Тов. Пестанья, являющийся влиятельным испанским синдикалистом, приехал к нам, ибо у нас есть товарищи, которые в той или иной степени стоят на почве синдикализма, есть также товарищи, так сказать, парламентаристы, и есть товарищи, которые не являются ни парламентаристами, ни синдикалистами, но стоят за массовые выступления и т. д. Что же мы ему предлагаем? Мы предлагаем. ему международную коммунистическую партию, т.-е. объединение передовых элементов рабочего класса, которые приходят со своим опытом, делятся им с другими, критикуют друг друга, выносят решения и т. д. Когда тов. Пестанья с этими решениями вернется в Испанию, его товарищи спросят его: с чем ты приехал из Москвы? Тогда он представит им тезисы и будет предлагать голосовать за эту резолюцию или против, и те испанские синдикалисты, которые объединятся на почве предложенных ими тезисов, образуют не что иное, как испанскую коммунистическую партию.

Сегодня мы получили от польского правительства предложение о заключении мира. Кто решает этот вопрос? У нас есть Совнарком, но и он должен подлежать известному контролю. Чьему контролю? Контролю рабочего класса, как бесформенной хаотической массы? Нет. Созывается Центральный Комитет партии, чтобы обсудить предложение и решить, дать ли на него ответ. А когда мы должны вести войну, создавать новые дивизии, найти для них наилучшие элементы, — куда обращаемся мы? К партии. К Центральному Комитету. И он дает указания каждому местному комитету о посылке коммунистов на фронт. Так же обстоит дело и с аграрным вопросом, с продовольственным и со всеми другими вопросами. Кто будет решать в Испании эти вопросы? Испанская коммунистическая партия, и я уверен, что тов. Пестанья будет одним из основателей этой партии.

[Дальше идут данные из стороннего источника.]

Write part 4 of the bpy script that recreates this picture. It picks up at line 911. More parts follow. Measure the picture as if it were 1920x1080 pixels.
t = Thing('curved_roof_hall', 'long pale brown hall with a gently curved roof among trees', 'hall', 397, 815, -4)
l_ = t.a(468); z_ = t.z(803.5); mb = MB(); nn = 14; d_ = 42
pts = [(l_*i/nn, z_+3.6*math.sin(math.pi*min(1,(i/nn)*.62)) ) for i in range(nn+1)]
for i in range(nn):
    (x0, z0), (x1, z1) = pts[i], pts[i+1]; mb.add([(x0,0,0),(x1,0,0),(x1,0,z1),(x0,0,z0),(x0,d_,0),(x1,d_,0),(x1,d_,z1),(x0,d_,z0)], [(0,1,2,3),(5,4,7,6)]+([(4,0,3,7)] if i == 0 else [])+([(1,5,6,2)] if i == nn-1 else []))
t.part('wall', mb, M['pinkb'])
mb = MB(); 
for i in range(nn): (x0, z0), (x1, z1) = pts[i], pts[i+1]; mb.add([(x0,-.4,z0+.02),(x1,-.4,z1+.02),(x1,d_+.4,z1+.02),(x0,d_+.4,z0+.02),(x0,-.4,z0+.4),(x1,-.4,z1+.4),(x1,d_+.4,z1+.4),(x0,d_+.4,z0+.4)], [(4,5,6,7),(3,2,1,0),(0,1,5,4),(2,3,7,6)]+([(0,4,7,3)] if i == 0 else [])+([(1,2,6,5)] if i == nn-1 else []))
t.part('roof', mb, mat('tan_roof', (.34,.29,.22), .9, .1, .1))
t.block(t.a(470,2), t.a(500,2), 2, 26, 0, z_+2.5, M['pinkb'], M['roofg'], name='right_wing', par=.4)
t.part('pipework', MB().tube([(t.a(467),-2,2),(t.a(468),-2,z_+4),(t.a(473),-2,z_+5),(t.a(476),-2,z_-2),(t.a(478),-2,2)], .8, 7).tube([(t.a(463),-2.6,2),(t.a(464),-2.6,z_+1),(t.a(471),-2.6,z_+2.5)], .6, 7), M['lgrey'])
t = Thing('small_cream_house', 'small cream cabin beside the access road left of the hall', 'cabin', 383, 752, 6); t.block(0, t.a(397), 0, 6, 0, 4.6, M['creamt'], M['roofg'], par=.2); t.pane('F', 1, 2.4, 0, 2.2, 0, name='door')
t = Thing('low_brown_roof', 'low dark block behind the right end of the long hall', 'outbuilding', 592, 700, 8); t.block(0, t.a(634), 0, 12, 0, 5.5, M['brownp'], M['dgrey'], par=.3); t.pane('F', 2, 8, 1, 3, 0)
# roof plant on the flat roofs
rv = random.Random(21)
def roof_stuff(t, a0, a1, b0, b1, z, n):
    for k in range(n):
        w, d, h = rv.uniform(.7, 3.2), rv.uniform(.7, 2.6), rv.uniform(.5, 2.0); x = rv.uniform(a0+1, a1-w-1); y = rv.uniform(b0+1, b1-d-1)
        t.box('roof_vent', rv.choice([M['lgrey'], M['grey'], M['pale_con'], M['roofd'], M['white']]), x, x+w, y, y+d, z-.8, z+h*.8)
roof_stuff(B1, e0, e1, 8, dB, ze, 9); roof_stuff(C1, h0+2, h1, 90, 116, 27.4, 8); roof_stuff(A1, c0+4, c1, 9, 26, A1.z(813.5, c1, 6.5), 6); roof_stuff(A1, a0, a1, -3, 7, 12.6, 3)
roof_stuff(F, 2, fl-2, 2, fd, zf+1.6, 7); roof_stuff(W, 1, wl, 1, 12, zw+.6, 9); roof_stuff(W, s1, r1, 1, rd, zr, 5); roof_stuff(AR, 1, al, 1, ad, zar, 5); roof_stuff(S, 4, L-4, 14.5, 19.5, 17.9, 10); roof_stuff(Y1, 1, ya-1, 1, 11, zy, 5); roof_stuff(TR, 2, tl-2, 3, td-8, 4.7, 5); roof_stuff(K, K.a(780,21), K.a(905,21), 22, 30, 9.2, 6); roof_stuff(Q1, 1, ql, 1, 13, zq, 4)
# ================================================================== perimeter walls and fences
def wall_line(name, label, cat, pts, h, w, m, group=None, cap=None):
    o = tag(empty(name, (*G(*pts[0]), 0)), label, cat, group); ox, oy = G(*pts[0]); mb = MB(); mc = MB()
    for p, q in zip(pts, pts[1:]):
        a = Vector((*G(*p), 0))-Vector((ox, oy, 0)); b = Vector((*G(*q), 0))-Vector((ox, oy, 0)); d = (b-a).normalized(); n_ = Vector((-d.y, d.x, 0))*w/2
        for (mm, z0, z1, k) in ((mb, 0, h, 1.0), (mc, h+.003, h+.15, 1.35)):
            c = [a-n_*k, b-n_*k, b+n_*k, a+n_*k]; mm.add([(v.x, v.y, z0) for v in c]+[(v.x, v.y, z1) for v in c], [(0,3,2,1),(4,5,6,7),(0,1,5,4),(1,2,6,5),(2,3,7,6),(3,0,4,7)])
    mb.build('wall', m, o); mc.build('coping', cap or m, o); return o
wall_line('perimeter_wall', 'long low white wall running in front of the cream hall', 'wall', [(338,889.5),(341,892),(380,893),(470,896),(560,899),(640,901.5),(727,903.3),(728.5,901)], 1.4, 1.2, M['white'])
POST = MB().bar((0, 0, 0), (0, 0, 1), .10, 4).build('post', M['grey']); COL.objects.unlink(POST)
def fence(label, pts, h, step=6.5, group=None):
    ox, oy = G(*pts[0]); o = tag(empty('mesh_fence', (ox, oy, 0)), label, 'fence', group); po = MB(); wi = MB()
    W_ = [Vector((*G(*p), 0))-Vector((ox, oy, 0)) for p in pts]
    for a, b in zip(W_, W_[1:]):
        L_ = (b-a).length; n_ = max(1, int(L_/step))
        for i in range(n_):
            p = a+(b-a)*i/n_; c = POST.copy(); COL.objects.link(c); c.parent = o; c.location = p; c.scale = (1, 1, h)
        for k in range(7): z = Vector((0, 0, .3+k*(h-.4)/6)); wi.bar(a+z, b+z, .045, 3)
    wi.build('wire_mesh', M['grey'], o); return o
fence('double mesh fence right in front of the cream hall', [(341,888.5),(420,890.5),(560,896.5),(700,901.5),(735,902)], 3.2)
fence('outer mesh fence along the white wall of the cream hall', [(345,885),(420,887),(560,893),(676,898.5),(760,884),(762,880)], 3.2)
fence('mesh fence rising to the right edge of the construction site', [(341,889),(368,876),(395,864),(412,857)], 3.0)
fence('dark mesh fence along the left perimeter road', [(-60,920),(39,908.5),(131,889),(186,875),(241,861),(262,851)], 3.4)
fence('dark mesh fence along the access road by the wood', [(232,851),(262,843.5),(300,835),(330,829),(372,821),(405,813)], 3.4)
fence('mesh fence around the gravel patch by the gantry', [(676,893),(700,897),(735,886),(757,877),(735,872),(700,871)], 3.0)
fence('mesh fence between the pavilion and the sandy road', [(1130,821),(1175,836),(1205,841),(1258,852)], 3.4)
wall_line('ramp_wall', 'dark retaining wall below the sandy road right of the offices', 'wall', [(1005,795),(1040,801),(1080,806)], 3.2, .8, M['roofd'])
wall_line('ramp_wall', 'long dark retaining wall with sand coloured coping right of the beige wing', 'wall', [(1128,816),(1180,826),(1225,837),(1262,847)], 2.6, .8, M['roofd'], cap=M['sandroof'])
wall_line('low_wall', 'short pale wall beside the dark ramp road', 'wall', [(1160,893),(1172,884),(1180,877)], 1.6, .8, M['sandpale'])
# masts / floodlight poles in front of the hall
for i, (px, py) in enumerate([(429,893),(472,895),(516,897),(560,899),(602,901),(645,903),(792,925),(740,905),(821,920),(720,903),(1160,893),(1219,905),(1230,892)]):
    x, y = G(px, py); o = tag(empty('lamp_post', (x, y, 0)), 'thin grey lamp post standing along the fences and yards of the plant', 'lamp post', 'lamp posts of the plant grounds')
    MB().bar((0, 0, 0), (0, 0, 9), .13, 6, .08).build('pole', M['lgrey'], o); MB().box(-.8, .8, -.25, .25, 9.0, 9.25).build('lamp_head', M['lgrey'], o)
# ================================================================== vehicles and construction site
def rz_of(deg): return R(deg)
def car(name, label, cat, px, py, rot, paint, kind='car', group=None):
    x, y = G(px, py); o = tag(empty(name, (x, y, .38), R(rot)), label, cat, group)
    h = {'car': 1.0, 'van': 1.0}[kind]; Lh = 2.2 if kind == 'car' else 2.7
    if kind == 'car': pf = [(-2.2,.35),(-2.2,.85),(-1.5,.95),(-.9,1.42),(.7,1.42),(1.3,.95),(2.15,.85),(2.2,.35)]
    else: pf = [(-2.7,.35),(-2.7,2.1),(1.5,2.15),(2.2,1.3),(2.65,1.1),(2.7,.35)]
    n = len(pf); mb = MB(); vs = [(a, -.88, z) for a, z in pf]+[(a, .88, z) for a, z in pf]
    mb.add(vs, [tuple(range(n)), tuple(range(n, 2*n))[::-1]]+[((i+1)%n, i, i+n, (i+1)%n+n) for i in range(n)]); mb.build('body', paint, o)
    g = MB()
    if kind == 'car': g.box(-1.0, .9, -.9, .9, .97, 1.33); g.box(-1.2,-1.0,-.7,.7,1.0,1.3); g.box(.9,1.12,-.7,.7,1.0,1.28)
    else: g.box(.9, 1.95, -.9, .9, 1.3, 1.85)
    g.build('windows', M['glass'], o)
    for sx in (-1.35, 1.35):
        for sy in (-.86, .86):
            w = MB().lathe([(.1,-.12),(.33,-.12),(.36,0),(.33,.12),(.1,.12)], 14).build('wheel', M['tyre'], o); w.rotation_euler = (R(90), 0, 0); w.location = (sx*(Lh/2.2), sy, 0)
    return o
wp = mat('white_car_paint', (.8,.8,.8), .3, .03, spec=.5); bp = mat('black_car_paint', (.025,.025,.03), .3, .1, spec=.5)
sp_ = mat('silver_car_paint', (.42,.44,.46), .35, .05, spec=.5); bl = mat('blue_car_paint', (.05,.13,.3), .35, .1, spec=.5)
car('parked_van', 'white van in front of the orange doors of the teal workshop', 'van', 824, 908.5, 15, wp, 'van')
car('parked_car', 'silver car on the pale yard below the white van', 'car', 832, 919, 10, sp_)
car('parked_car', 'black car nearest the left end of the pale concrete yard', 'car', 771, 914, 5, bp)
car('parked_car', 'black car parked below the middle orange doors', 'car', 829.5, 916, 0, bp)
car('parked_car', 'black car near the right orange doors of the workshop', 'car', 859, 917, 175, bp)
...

Тов. Серрати, которому, конечно, не приходится доказывать необходимости партии, — он сам вождь большой партии, — нас спрашивает иронически: что, собственно, мы разумеем под средними крестьянами и полупролетариями, и разве это не оппортунизм, когда мы делаем им различные уступки? Но что такое оппортунизм, товарищи? У нас у власти стоит рабочий класс, которым руководит и который ведет за собой коммунистическая партия, являющаяся его представительницей. Но у нас имеется не только передовой рабочий класс, у нас имеются различные отсталые и беспартийные элементы, которые часть года работают в деревне, часть года на фабрике, есть разнообразные слои крестьянства. Все это не создано нашей партией: мы получили это в наследство от феодального и капиталистического прошлого. Рабочий класс находится у власти и говорит: вот этого я не могу изменить ни сегодня, ни завтра; здесь я должен сделать уступку отсталым варварским отношениям. Оппортунизм имеется тогда, когда, представляя класс трудящихся, делают уступки господствующему классу, которые облегчают ему возможность оставаться у власти. Каутский упрекает нас в том, что наша партия будто бы делает величайшие уступки крестьянству. Рабочий класс, стоя у власти, должен ускорять процесс эволюционизирования огромной части крестьянства, помогая ему перейти от феодального образа мышления к коммунизму, и должен делать уступки остальным элементам. Таким образом я думаю, что вопрос, нашедший себе решение, которое кажется оппортунистическим тов. Серрати, не является тем вопросом, который ронял бы достоинство коммунистической партии в России. Но если бы эго было и так, если бы мы совершили те или иные ошибки, это означало бы только то, что мы действуем в очень сложной обстановке м должны маневрировать. Власть у нас в руках, и вот мы отступали перед немецким империализмом в Брест-Литовске, потом перед английским империализмом. Здесь мы маневрируем между различными слоями крестьянства, — одних привлекаем к себе, других отталкиваем, третьих подавляем бронированной рукой. Это — маневрирование революционного класса, который стоит у власти и может совершать ошибки, но эти ошибки входят в инвентарь партии, которая концентрирует весь опыт, — опыт, накопленный рабочим классом. Такою мы представляем себе нашу партию, таким представляем себе наш Интернационал.